— start of Data —
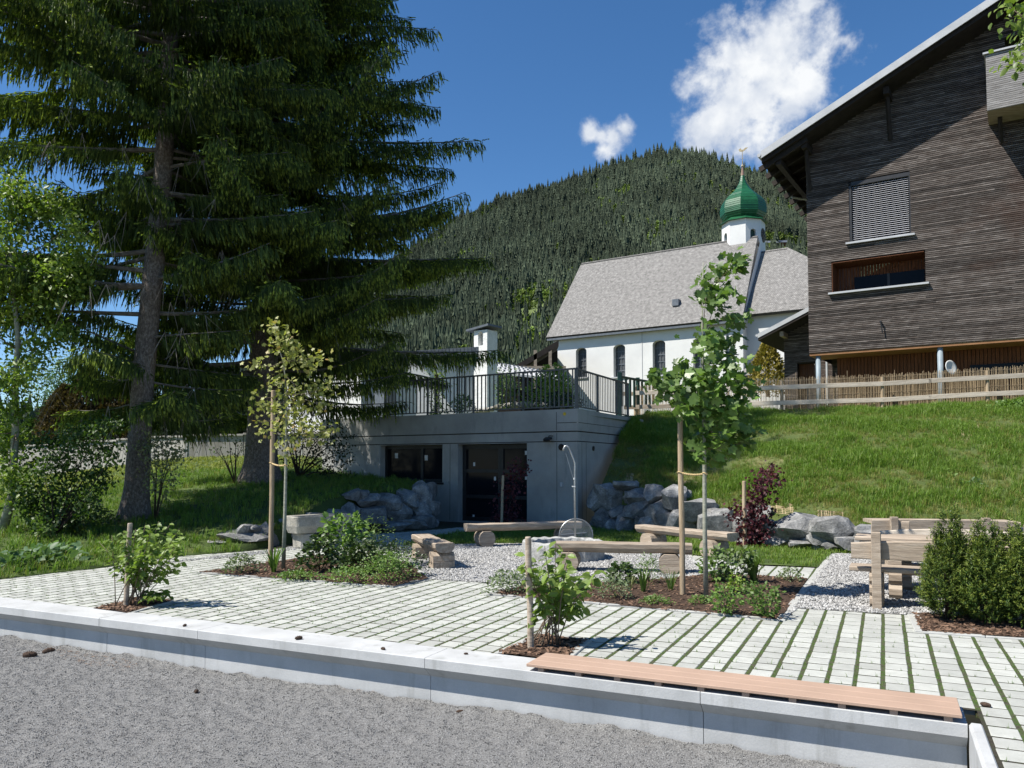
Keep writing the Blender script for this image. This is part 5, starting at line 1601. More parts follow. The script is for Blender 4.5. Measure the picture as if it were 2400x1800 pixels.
for (b, t), (b2, t2) in zip(fp[:-1], fp[1:]):
    L_ = (b2 - b).length; n = int(L_ / .021)
    for i in range(n):
        f = (i + rnd.uniform(-.4, .4)) / n
        p = b.lerp(b2, f) + Vector((.05, yoff + rnd.uniform(-.02, .02), 0)); tp = t.lerp(t2, f)
        h = tp.z - p.z + .10 + rnd.uniform(-.06, .05) + (.16 if rnd.random() < .012 else 0)
        if rnd.random() < .05: h *= .93
        lean = Vector((rnd.uniform(-.025, .025), 0, h))
        reeds.tube([p - Vector((0, 0, .05)), p + lean], [rnd.uniform(.006, .010), .006], 3, cap=False)
part(reeds, 'reeds', M['reed'], scr, kind='stuff')
wires = MB()
for fz in (.2, .5, .85, 1.02):
    wires.tube([b.lerp(t, fz) + Vector((.05, yoff - .025, 0)) for b, t in fp], .004, 4)
part(wires, 'binding_wire', M['post_wood'], scr)
# green gate beside the railing
ga = thing('green_gate', 'dark green metal gate posts and rail between the railing and the fence', 'gate', at(1475, 960, 28.2))
for px, yt, Y in ((1452, 873, 28.0), (1494.5, 885, 29.8)):
    mb = MB(); t = at(px, yt, Y); mb.bbox((t.x, t.y, (t.z + 3.3) / 2), (.14, .14, t.z - 3.3), .01); part(mb, 'gate_post', M['green_paint'], ga)
p, q_ = at(1452, 883, 28.0), at(1535, 897, 31)
mb = MB(); mb.tube([p, q_], .06, 4); part(mb, 'top_rail', M['green_paint'], ga)
for i in range(9):
    c = p.lerp(q_, (i + .5) / 9); mb = MB(); mb.box((c.x, c.y, c.z - .55), (.10, .03, 1.0), R(40)); part(mb, 'gate_board', M['green_paint'], ga)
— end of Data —
#### Task requirements:
Reproduce each line exactly as it appears, omitting the pictures.

#### Exercise result:
Keep writing the Blender script for this image. This is part 5, starting at line 1601. More parts follow. The script is for Blender 4.5. Measure the picture as if it were 2400x1800 pixels.
for (b, t), (b2, t2) in zip(fp[:-1], fp[1:]):
    L_ = (b2 - b).length; n = int(L_ / .021)
    for i in range(n):
        f = (i + rnd.uniform(-.4, .4)) / n
        p = b.lerp(b2, f) + Vector((.05, yoff + rnd.uniform(-.02, .02), 0)); tp = t.lerp(t2, f)
        h = tp.z - p.z + .10 + rnd.uniform(-.06, .05) + (.16 if rnd.random() < .012 else 0)
        if rnd.random() < .05: h *= .93
        lean = Vector((rnd.uniform(-.025, .025), 0, h))
        reeds.tube([p - Vector((0, 0, .05)), p + lean], [rnd.uniform(.006, .010), .006], 3, cap=False)
part(reeds, 'reeds', M['reed'], scr, kind='stuff')
wires = MB()
for fz in (.2, .5, .85, 1.02):
    wires.tube([b.lerp(t, fz) + Vector((.05, yoff - .025, 0)) for b, t in fp], .004, 4)
part(wires, 'binding_wire', M['post_wood'], scr)
# green gate beside the railing
ga = thing('green_gate', 'dark green metal gate posts and rail between the railing and the fence', 'gate', at(1475, 960, 28.2))
for px, yt, Y in ((1452, 873, 28.0), (1494.5, 885, 29.8)):
    mb = MB(); t = at(px, yt, Y); mb.bbox((t.x, t.y, (t.z + 3.3) / 2), (.14, .14, t.z - 3.3), .01); part(mb, 'gate_post', M['green_paint'], ga)
p, q_ = at(1452, 883, 28.0), at(1535, 897, 31)
mb = MB(); mb.tube([p, q_], .06, 4); part(mb, 'top_rail', M['green_paint'], ga)
for i in range(9):
    c = p.lerp(q_, (i + .5) / 9); mb = MB(); mb.box((c.x, c.y, c.z - .55), (.10, .03, 1.0), R(40)); part(mb, 'gate_board', M['green_paint'], ga)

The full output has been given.